I also sang in a famous Hungarian Choir when I was young. We not only performed in competitions but had radio recordings and travelled around Europe. I remember we had summer choir camps when we spent hours and hours practising only one or two small and short pieces of a particular part-song in order to create the perfect sound and be able to recreate it again and again. It was an exhausting experience but the result was breath-taking.

And I have recently lost 40 kgs. To reach that I had to go through a strict fitness and diet regime for quite a long time. In fact, it resulted in changing my lifestyle and consequently improved my health and boosted my energy.

All these required not only enormous efforts (the magic extra miles) from me but SELF-DISCIPLINE.

“Everything worthwhile is uphill.” John C. Maxwell

Anything and everything you desire in life, everything you would like to strive for, is uphill meaning the pursuit of it is challenging, gruelling, exhausting, strenuous, and difficult.

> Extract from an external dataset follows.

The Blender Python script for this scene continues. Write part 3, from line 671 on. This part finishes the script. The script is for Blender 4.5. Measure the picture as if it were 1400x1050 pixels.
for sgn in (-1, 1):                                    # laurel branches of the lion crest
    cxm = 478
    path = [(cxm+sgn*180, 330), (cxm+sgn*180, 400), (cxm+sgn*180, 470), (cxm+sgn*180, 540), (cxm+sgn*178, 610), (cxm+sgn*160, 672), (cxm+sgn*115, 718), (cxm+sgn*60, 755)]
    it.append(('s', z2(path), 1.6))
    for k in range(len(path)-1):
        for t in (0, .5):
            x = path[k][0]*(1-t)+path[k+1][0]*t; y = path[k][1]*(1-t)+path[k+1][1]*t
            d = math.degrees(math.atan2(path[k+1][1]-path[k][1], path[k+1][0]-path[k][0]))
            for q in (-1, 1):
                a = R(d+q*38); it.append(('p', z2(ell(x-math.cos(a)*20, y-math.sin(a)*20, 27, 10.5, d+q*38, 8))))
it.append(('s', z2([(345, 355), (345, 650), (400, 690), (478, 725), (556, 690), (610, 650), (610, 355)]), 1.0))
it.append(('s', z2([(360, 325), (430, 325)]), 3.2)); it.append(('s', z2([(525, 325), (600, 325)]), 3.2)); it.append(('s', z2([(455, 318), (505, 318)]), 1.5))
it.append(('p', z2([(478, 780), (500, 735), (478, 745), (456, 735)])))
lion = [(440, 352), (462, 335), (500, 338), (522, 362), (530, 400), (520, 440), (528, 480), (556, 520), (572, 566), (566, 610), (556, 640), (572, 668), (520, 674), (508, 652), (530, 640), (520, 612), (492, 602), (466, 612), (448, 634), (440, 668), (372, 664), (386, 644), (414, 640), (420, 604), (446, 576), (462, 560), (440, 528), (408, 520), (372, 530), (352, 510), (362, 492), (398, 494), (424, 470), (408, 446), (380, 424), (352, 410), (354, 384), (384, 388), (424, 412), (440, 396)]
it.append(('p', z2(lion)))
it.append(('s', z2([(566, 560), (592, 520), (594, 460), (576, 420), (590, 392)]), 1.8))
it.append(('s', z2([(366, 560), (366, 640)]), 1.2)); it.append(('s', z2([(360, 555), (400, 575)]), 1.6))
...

Because there is no such a thing than accidental achievements.

Self-discipline makes the difference between temporary success and sustained success.

HOW TO USE SELF-DISCIPLINE TO CREATE SUSTAINED SUCCESS IN LEADERSHIP?

  1. Live each day with intentionality.
  2. Focus on what you are going to instead of what you are going through.
  3. Anyone can climb uphill for a short time. Nearly everyone, at least once. But can you sustain it? Quick fixes, quick wins are important to energize yourself and your team and to keep the momentum for a short time, but they are not enough for sustained successes.
“Do what you should do, when you should do it, whether you feel like it or not.” Thomas Huxley
  1. Know the pain paradox of decision making:
“The short-term easy leads to the long-term difficult, while the short-term difficult leads to the long-term easy.” Rory Vaden
  1. Makes habit your servant. Habits have power over us, because the habits we have make us or break us. It is our choice. There are downhill habits and uphill habits. The challenge for a leader not only to change his/her own habits but help their teams to change from downhill habits to uphill habits. But how?  Start with changing your thinking. Because what you think determines who you are. And who you are determines what you do. Bad thinking results in bad habits. Good thinking results in good habits.
  2. Prepare is uphill habit while repair is downhill habit. This is an important part of living and working intentionally. If you fail to prepare you end up repairing all the time. The first one is proactiveness while the latter is reactiveness.
  3. Self-discipline is and can be developed and not given. The first step is awareness. You need to see where you fail to reach your goals. Intentionally avoid temptation to shortcuts, and instant solutions, gratifications. Be intentional where you invest your energy. Decide every day where do you need to be at your best and what do you want to develop. As the saying goes: pay now and play later.
  4. Self-discipline is most easily developed in areas of strengths and passion. Self-discipline always needs fuel. The strongest fuel comes from inspiration and motivation which are usually best connected to your strengths. When you are working on your why, you have why power. And if you have why power you will definitely have willpower to run those extra miles.
  5. Self-discipline builds self-respect and earns respect from others. You show strong commitment and create momentums.
  6. Self-discipline makes consistency possible, and consistency compounds. Consistency is not a sexy word, but establishes your reputation, your leadership brand, prerequisite to excellence, provides security to others, reinforce your vision and values, and finally it compounds.

Pick one area of your life where winning comes easily and identify one discipline you should practise to strengthen that area. Plan it, schedule it, do follow-through consistency.

  • What are your talents as a leader?
  • What are you passionate about?
  • How can you leverage these things for your leadership?
  • Where can you introduce more self-discipline in your life and how?